To mark New Zealand's 169th Waitangi Day, Queenstown Times looks at the historic importance of Wakatipu to Maori.

The Wakatipu basin or Whakatipu-wai-maori was first discovered on the earliest expedition into the Southern Lakes region by the tupuna Rakaihautu and his party from the Uruao waka.

Rakaihautu is traditionally credited with creating the great waterways of the interior of the the South Island with his ko (spade).

Hapu from around Otago and Southland would return to Wakatipu each summer - the area held plentiful food and was an accessway to pounamu in the remote valleys west of Glenorchy.

A permanent settlement, Tahuna - meaning shallow bay - was near modern Queenstown, and Te Kirikiri Pa was located where Queenstown Gardens' centre now lies.

Ngati Mamoe had kaika [villages], O Te Roto near Kawarau Falls and Takerehaka near Kingston.

The Ngati Mamoe chief Tu Wiri Roa had a daughter, Haki Te Kura, remembered for swimming 3km across the lake from Tahuna.

The area was also considered an important source of hukawai [pure meltwater].

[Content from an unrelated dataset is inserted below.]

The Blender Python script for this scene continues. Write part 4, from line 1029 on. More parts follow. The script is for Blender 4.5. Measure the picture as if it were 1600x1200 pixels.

Ngai Tahu's Treaty of Waitangi Deed of Settlement says: "The mauri of Whakatipu-wai-maori represents the essence that binds the physical and spiritual elements of all things together, generating and upholding all life.

All elements of the natural environment possess a life force and all forms of life are related.

Mauri is a critical element of the spiritual relationship of Ngai Tahu Whanui with the lake."